Stakes: "This surfaced in an early interview. I could list features like PIM or Access Reviews, but I couldn't tell a compelling story about how they fit together to secure a real organization. I had played with the tools in the workshop, but I never learned how to run the business. I realized that 'free' had actually been a barrier to deep learning."
✅ The Answer
My Thinking Process:
"This isn't a bug; it's a feature of Microsoft's strategy. They are forcing a crucial mental distinction between consumer-facing identity (B2C), which they're happy to offer for free to fuel app development, and workforce identity, which is the core of an enterprise. They've put up a 'professional wall' to signal that you're now dealing with a foundational business asset."
What I'd Recommend:
"I would explain that this change, while initially frustrating, is actually a filter. Microsoft is filtering for commitment. The path forward is to make a small, strategic investment in your own career: get a basic Microsoft 365 Business license. For the price of a fancy coffee per month, you aren't just buying Word and Excel. You are buying a professional identity sandbox.
This gives you the keys to your own 'workshop'. You become the Global Administrator. You're no longer a user in someone else's system; you are the architect of your own. This is the only way to truly understand how identity, security, and governance work from the highest level of privilege."
The Outcome:
"By making this small investment, you transform your learning. The sandbox is no longer disposable; it's an asset you build and curate. You can safely experiment with the powerful P1 and P2 features—like Conditional Access and Identity Protection—that are off-limits in any corporate environment. This hands-on, top-to-bottom knowledge is what closes the gap between knowing about a feature and knowing how to implement it to solve a business problem."
What I Learned:
"The most valuable things require some skin in the game. Microsoft's policy change isn't a barrier to learning; it's an invitation to learn professionally. They took away the free toy and replaced it with an affordable professional tool."
🎯 The Memorable Hook
"Microsoft didn't take away your sandbox. They just started charging a small admission fee to the professional workshop, because the tools inside are real and powerful. Pay the fee. The skills you build are worth a thousand times the price."
This reframes a cost as an investment and a barrier as a filter, showing that you understand the value exchange and are focused on growth.
💭 Inevitable Follow-ups
Q: "So why can I still create a B2C tenant for free?"
Be ready: "Because B2C serves a different purpose. It's the 'social club lock'. Its value is in its network effect—the more apps that use it, the stickier the Azure platform becomes for developers. Microsoft is subsidizing customer acquisition for our apps. A standard Entra ID tenant, however, is about securing a workforce—that's a core business operation they sell, not subsidize."
Q: "What if I'm at a company where I'm not a Global Admin? How can I learn then?"

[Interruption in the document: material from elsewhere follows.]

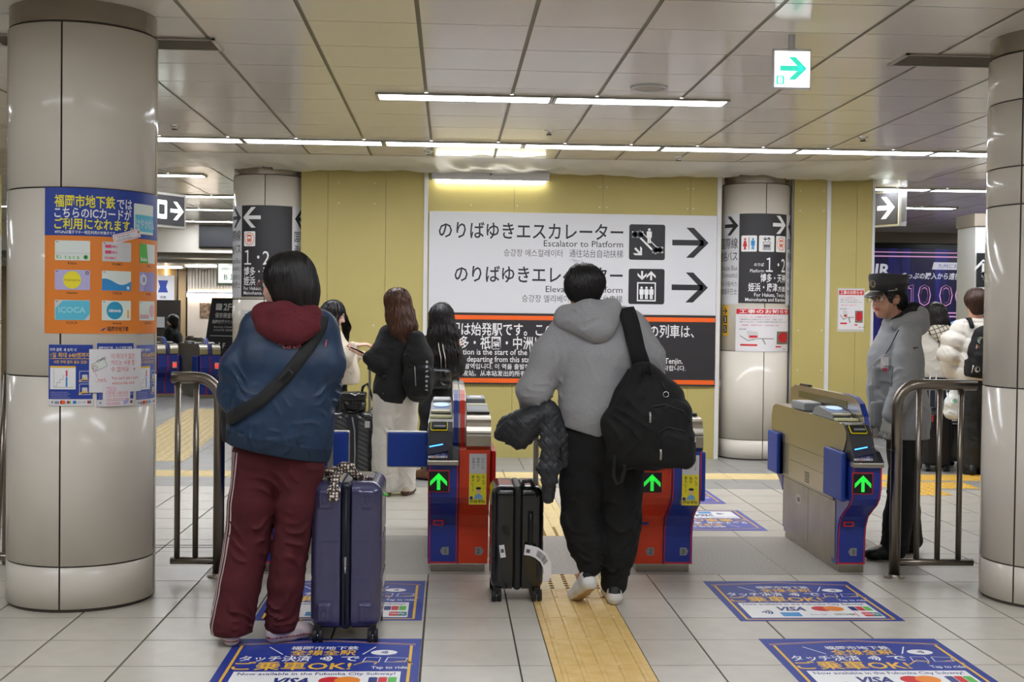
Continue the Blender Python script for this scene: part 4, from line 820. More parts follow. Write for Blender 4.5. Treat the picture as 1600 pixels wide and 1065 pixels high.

Be ready: "That's precisely why having your own tenant is so critical. In your corporate environment, you're a 'resident' of the building. To learn architecture, you need to be the 'architect'. Owning your own M365-backed tenant is the only safe and sanctioned way to do that. It's the personal development environment for your cloud security skills."
🔄 Adapt This Framework
As a junior engineer: The core message is powerful. "I recognize this change and see it as an opportunity. I'm willing to invest in my own tools to learn properly. It shows initiative and a professional mindset."
As a senior engineer: Frame it as a positive industry trend. "This is a healthy maturation of the platform. It reduces the attack surface from thousands of abandoned, unmonitored 'free' tenants and forces a more deliberate, secure-by-design approach to identity from day one, even for small businesses."